3. Story Elements

3

Jack and Jill went up a hill…

THE LAST SECTION OF THIS book will explain how to turn your pitch into a story, but that doesn’t mean your pitch should be a series of dry, boring facts. Your audience has probably already seen dozens, if not hundreds, of other company pitches, most of which follow the Investor Pitch outline. That’s how those expectations were formed.

You need to be different, in some interesting manner. Different not only in terms of content, but also different in terms of form. We see this in television and movies. TV shows get monotonous when they reuse the same form over and over for dozens of episodes. Movie sequels fail whenever they simply repeat the form of the original.

RULE  5:
Start with the standard pitch form, but do not end there.

Your pitch is the millionth investor pitch. You thus can’t simply rely on the Investor Pitch outline above. It’s a good starting place. It’s the first pitch deck that I put together for my companies and for all the entrepreneurs I work with. But at best it makes an acceptably good pitch. It doesn’t make a great, compelling, memorable pitch without breaking that form.

To break that form, add some elements of story telling.

Try telling the story from the perspective of a sample customer, someone the audience can empathize with. Tell about the customer’s need and how your solution will improve that person’s life. Make the story entertaining. Make the story interesting. Add suspense. Add humor. Make it memorable.

RULE  6:
Start your pitch with a story.

I cannot emphasize this enough. I have presented my own pitches; I have coached others’ pitches; and I have been pitched to. I’ve seen thousands of pitches of wildly varying quality. From all of these, the most important lesson I have learned, and the advice I most often give, is this: let the audience members lose themselves in your story. Late in the book I will show you how to do this in much more detail, for now think about who the pitch or what events make the solution so compelling.

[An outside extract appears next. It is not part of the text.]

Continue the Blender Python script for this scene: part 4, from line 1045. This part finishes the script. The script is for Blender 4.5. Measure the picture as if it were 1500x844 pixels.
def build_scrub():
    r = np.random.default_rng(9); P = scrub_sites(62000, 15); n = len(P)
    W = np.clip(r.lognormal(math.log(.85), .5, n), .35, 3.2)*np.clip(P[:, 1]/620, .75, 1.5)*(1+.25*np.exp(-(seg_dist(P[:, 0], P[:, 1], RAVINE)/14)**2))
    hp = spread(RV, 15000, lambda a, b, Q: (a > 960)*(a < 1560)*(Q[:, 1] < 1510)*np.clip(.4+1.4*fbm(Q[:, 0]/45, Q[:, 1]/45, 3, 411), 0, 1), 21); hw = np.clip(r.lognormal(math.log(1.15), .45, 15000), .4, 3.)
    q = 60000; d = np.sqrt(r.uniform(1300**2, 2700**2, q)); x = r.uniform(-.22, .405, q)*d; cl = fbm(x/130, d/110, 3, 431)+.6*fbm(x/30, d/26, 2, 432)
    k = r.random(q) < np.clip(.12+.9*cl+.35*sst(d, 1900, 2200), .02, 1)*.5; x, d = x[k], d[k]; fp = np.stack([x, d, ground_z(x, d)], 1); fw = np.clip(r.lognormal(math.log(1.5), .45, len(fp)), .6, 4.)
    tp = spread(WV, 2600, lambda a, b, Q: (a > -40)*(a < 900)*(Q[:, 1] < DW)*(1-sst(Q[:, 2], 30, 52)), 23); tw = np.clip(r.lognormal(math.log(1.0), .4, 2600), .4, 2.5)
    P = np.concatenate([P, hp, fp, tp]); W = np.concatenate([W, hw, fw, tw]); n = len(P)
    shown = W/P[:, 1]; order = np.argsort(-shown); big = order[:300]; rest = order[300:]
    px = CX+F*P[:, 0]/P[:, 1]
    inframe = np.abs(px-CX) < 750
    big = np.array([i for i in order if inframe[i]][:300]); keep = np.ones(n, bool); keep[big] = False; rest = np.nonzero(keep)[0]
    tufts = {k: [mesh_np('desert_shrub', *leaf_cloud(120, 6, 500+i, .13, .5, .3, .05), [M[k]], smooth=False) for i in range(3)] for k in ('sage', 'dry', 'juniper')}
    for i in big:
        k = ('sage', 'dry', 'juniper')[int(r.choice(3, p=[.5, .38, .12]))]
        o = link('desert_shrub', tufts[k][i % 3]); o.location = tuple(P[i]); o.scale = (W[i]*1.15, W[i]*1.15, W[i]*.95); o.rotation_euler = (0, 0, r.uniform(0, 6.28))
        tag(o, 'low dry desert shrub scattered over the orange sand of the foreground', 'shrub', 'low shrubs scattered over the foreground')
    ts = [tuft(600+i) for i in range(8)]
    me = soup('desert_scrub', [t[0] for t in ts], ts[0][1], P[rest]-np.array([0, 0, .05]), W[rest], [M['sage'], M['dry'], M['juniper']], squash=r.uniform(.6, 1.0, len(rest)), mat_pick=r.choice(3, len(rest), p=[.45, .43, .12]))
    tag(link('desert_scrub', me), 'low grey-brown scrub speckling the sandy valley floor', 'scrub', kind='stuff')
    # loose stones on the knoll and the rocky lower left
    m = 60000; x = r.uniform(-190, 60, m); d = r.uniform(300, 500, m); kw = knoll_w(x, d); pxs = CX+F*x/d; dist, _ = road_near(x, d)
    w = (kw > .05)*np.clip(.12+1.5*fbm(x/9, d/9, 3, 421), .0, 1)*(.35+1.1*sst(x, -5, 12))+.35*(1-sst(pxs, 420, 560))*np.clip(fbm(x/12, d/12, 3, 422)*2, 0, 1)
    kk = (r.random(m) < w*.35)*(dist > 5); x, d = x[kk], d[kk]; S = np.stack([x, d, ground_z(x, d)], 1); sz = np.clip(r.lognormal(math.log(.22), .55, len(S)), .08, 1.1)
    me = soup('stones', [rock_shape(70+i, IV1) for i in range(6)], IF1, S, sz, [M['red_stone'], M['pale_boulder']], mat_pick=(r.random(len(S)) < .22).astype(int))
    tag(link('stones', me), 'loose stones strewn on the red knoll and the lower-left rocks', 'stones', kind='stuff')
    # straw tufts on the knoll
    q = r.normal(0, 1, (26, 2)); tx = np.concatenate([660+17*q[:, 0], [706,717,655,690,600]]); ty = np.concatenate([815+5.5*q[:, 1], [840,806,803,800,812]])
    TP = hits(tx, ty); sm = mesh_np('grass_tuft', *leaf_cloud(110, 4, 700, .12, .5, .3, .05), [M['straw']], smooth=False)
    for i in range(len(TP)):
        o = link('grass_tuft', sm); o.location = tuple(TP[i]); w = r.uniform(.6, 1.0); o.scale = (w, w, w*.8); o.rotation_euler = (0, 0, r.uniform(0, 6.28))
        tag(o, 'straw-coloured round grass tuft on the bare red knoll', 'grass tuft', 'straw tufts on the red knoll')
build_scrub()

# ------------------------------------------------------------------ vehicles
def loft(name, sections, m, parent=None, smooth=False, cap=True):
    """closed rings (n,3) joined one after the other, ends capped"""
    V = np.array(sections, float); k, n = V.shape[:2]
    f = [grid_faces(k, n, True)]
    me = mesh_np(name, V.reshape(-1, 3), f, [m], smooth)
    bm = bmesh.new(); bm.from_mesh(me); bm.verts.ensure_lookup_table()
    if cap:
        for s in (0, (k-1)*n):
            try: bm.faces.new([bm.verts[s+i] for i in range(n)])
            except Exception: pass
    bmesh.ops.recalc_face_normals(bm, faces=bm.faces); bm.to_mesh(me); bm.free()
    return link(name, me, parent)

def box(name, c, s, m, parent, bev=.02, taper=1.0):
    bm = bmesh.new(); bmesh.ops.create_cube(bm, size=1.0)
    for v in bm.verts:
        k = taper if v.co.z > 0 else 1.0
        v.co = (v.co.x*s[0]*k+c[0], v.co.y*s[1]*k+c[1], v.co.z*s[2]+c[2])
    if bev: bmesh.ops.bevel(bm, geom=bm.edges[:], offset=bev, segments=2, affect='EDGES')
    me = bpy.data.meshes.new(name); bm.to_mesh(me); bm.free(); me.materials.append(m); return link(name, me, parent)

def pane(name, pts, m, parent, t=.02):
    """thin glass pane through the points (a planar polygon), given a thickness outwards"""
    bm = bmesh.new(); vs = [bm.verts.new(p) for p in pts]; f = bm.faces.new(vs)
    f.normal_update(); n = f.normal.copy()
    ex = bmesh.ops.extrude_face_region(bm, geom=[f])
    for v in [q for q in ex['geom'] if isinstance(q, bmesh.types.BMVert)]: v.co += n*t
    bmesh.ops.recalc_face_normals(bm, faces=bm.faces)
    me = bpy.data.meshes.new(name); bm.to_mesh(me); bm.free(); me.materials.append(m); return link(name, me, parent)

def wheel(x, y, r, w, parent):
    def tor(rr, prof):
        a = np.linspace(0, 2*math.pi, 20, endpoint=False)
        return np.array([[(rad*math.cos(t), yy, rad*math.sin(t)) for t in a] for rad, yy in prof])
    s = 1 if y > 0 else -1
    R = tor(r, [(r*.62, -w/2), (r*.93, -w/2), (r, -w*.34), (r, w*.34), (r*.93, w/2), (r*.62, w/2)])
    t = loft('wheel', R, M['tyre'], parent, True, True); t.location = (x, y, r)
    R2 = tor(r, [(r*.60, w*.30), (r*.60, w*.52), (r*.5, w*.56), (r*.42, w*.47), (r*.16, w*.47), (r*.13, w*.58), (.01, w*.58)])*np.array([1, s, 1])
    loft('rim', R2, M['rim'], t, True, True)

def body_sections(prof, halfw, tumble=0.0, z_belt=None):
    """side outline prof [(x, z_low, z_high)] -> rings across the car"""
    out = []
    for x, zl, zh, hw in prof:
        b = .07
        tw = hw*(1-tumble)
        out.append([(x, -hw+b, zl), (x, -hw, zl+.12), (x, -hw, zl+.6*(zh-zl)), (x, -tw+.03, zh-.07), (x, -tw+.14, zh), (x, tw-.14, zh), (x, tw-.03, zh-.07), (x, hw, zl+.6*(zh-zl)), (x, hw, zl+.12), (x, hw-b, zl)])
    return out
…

The goal is to grab the audience’s heart and pull them into your story. Make them care about that customer, or make them outraged at the problem you are solving. Make them root for your solution to succeed. Make them want to help. Make them a fan.

RULE  7:
Grab your audience’s heart.

This isn’t an easy thing to do. It is easy to write down the facts of your business, but facts, figures, trends, and statistics do not sway hearts like great character or great plot. Documentaries are facts. When was the last $100 million opening for a documentary film?